EX-8.1 5 ex8-1.htm OPINION OF TAFT STETTINIUS & HOLLISTER LLP
 

Nanophase Technologies Corporation S-1/A

 

Exhibit 8.1

 

 

 

 

Taft Stettinius & Hollister LLP

111 East Wacker, Suite 2600

Chicago, Illinois 60601

 

December 19, 2023

 

Nanophase Technologies Corporation

1319 Marquette Drive

Romeoville, Illinois 60466

 

Re:       Federal Income Tax Considerations

 

Ladies and Gentlemen:

 

You have requested our opinion concerning material federal income tax consequences relating to the offering (the “Rights Offering”) of shares of common stock (the “Common Stock”), par value $0.01 per share, of Nanophase Technologies Corporation, a Delaware corporation (the “Company”) in connection with the distribution by the Company to its stockholders of non-transferable subscription rights (the “Rights”) to purchase shares of Common Stock pursuant to a Registration Statement on Form S-1, as amended (the “Registration Statement”), filed with the Securities and Exchange Commission under the Securities Act of 1933, as amended (the “Securities Act”).

 

We have acted as tax counsel to the Company in connection with the anticipated issuance by the Company of the Rights, and we have assisted in the preparation and filing of the Registration Statement.
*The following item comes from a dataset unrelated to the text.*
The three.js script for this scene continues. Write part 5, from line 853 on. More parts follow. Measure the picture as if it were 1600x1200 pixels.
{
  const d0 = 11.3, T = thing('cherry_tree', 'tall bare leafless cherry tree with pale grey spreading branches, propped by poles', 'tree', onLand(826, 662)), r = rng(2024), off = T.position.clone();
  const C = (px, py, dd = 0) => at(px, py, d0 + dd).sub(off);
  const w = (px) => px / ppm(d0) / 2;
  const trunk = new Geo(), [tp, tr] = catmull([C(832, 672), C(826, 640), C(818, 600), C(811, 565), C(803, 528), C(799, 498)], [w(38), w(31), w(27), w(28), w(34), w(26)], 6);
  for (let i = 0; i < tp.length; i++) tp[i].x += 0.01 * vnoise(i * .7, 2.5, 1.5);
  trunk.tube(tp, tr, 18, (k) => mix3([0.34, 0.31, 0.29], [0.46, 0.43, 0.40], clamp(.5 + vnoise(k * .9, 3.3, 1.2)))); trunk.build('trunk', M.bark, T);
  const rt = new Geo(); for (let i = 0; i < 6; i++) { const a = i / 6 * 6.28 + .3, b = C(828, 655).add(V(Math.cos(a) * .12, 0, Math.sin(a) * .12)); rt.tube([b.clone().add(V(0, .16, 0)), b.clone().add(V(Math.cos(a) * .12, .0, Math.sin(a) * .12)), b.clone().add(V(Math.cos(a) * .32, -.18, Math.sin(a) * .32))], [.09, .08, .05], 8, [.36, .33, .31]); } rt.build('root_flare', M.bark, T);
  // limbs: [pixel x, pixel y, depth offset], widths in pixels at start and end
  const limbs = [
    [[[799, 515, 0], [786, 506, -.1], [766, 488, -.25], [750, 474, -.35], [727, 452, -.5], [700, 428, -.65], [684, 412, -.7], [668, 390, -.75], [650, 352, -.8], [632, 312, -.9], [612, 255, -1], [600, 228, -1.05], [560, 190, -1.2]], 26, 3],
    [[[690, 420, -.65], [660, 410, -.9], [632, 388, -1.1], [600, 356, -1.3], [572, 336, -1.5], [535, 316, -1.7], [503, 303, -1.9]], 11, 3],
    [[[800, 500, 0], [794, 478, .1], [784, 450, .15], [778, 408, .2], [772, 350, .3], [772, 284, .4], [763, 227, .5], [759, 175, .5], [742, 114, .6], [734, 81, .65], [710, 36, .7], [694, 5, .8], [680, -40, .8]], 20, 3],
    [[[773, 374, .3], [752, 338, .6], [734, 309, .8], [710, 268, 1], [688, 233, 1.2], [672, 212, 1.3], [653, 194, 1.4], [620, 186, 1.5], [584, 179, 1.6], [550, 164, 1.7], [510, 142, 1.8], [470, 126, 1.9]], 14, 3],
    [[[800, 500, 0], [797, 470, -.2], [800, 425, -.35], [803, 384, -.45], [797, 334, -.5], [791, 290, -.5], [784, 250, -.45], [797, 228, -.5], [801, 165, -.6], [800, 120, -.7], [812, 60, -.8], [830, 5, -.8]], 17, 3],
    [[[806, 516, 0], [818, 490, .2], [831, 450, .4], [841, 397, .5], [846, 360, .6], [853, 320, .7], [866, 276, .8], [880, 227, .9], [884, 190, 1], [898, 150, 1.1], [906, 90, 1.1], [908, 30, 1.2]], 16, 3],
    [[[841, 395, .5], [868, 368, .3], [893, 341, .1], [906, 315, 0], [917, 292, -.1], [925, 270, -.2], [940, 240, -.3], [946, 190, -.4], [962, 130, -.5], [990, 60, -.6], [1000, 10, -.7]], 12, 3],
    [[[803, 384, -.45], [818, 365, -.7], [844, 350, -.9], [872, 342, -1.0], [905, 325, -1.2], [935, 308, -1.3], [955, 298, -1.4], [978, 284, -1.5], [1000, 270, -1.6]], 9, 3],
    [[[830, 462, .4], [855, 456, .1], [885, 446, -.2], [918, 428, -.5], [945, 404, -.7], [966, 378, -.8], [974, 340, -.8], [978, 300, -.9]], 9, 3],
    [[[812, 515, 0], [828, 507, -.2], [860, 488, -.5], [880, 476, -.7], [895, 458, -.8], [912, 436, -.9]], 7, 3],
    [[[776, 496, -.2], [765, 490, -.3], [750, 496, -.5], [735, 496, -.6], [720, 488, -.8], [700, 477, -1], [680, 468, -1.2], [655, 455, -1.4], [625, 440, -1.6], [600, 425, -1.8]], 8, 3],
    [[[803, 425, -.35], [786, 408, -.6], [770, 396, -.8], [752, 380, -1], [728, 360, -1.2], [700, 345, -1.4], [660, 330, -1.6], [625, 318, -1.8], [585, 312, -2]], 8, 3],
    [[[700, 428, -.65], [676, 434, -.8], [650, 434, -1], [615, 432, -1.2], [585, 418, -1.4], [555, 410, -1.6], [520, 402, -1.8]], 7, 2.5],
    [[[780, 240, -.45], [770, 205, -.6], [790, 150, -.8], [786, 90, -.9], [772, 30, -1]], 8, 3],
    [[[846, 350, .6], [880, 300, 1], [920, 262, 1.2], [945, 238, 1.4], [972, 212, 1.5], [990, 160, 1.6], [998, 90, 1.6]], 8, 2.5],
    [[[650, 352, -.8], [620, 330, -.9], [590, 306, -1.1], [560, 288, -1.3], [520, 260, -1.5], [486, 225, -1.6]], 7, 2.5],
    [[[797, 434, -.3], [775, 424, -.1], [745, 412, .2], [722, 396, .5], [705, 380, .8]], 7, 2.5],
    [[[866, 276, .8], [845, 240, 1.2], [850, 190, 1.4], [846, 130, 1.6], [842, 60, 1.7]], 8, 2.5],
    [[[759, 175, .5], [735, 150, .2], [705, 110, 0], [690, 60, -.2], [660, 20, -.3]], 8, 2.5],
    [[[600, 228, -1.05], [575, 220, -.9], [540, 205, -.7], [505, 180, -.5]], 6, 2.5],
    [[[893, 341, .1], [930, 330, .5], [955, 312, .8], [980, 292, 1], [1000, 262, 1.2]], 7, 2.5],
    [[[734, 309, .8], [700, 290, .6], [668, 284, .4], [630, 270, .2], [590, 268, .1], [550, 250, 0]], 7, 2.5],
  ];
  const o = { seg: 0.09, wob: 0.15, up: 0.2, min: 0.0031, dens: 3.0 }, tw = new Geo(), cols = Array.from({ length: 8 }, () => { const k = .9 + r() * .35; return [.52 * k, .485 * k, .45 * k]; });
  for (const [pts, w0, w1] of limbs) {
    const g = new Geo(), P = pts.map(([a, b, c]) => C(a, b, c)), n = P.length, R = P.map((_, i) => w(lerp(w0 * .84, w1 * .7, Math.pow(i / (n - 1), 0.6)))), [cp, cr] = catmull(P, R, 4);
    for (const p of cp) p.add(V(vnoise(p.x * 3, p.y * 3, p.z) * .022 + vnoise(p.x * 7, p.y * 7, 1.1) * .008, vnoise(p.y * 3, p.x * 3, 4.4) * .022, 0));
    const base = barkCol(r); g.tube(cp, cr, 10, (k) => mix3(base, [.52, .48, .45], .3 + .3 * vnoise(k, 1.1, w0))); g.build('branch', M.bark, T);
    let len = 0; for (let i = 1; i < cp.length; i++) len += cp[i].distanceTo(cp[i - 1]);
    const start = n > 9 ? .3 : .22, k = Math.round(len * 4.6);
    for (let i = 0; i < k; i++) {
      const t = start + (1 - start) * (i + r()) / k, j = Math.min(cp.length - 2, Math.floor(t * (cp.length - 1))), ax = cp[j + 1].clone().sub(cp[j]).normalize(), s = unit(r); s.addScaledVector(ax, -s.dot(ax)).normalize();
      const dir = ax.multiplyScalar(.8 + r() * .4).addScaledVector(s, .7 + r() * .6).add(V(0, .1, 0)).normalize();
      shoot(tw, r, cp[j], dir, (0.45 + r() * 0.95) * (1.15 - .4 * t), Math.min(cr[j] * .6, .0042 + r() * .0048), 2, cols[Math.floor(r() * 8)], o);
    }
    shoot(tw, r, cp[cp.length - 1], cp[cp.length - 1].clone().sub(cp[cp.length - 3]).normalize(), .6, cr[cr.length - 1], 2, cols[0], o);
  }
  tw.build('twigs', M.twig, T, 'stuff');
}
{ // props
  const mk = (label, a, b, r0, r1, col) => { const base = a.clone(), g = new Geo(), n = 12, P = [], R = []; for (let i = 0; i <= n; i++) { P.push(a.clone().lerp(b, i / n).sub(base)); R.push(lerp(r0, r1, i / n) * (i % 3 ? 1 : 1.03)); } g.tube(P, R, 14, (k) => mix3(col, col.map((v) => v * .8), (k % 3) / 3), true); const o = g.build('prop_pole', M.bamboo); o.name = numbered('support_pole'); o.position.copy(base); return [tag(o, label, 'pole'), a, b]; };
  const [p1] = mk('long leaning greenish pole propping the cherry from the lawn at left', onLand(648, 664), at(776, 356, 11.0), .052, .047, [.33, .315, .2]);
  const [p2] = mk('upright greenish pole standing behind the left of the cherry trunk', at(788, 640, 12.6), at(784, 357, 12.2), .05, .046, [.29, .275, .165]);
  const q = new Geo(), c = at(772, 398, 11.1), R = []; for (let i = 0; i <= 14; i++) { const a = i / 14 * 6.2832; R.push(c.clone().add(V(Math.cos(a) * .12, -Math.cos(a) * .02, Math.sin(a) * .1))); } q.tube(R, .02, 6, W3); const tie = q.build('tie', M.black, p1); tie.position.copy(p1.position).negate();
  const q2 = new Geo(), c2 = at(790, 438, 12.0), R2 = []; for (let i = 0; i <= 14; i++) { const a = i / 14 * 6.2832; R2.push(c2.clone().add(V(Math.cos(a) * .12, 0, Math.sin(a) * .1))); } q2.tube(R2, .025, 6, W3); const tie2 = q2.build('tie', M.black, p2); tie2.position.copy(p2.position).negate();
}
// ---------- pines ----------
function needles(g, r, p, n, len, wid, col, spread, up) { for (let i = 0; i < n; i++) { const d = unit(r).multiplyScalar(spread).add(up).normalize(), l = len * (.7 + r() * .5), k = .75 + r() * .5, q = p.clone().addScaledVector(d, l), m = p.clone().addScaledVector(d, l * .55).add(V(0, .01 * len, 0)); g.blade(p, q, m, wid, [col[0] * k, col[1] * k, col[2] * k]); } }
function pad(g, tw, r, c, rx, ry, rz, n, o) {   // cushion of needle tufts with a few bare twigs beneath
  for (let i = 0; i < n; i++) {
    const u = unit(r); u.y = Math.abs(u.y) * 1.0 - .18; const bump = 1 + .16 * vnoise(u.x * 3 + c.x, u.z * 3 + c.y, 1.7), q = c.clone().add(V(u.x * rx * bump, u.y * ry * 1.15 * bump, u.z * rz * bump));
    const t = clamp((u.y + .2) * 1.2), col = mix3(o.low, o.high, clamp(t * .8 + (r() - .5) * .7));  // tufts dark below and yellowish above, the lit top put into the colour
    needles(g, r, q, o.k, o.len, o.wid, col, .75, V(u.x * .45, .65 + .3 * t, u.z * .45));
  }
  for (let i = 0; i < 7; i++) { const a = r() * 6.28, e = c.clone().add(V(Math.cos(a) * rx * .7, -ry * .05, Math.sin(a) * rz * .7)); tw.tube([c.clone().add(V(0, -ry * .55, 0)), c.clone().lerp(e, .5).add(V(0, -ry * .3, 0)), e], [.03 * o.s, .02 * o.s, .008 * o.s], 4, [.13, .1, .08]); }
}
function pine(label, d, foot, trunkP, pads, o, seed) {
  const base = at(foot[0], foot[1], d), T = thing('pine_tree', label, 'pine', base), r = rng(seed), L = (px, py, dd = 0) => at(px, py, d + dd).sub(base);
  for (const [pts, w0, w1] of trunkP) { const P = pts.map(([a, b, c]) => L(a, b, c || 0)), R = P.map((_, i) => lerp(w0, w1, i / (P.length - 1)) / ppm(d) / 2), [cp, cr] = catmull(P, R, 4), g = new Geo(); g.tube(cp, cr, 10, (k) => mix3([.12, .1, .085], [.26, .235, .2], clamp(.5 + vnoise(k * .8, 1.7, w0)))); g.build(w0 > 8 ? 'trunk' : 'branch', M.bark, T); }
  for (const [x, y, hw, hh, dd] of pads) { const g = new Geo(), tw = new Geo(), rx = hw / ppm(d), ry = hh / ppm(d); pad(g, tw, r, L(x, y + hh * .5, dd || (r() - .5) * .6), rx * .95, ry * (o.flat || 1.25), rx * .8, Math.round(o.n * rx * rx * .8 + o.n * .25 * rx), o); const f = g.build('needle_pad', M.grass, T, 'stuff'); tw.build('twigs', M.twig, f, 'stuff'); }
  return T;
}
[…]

Our opinion is based on various factual assumptions, including the facts set forth in the Registration Statement concerning the business of the Company and the terms of the Rights Offering. Any variation or difference in the facts from those set forth in the Registration Statement relating to the Rights or the Rights Offering may adversely affect the accuracy of the conclusions stated herein.

 

In our capacity as tax counsel, we have made such legal and factual examinations and inquiries, including an examination of originals or copies certified or otherwise identified to our satisfaction of such documents, corporate records, instruments and other relevant materials provided by you, as we deemed necessary or appropriate for purposes of our opinion. We have not made an independent investigation or audit of the facts, representations or covenants set forth in the above-referenced documents, and we have assumed the authenticity of all documents submitted to us as originals, the genuineness of all signatures thereon, the legal capacity of all natural persons executing such documents and the conformity to authentic original documents of all documents submitted to us as copies. As to facts material and relevant to our opinion, we have relied upon certificates, statements, representations or covenants of public officials, of officers and representatives of the Company and of others, without any independent investigation or verification thereof.

 

In rendering our opinion, we have considered and relied upon the Internal Revenue Code of 1986, as amended (the “Code”), the regulations promulgated thereunder (“Regulations”), administrative rulings and other judicial decisions of the Code and the Regulations by the courts, and administrative interpretations of the Code and the Regulations by the Internal Revenue Service (“IRS”), all as they exist at the date hereof. The Code, Regulations, administrative rulings, judicial decisions and administrative interpretations are subject to change at any time and, in some circumstances, with retroactive effect. A material change that is made after the date hereof in any basis for our opinion could affect our conclusions set forth herein. In this regard, an opinion of counsel with respect to any issue represents counsel’s best judgment as to the outcome on the merits with respect to that issue, but is not binding on the IRS or the courts, and is not a guarantee that the IRS will not assert a contrary position with respect to that issue or that a court will not sustain a contrary position if asserted by the IRS.

 

We are expressing our opinion only with respect to the federal income tax laws of the United States, and we express no opinion with respect to any other federal laws or the laws of any other jurisdiction.

 

Based on and subject to the foregoing, we are of the opinion that the statements in the Registration Statement set forth under the caption “Material U.S. Federal Income Tax Consequences” are, subject to the limitations set forth therein, a fair and accurate summary of the material U.S. federal income tax consequences relevant to the Rights Offering.

 

We express no opinion as to any matter other than as expressly stated above.

 

We consent to the filing of this letter as an exhibit to the Registration Statement and to the reference to Taft Stettinius & Hollister LLP under the caption “Legal Matters” in the Registration Statement. In giving this consent, we do not admit thereby that we are in the category of persons whose consent is required under Section 7 of the Securities Act.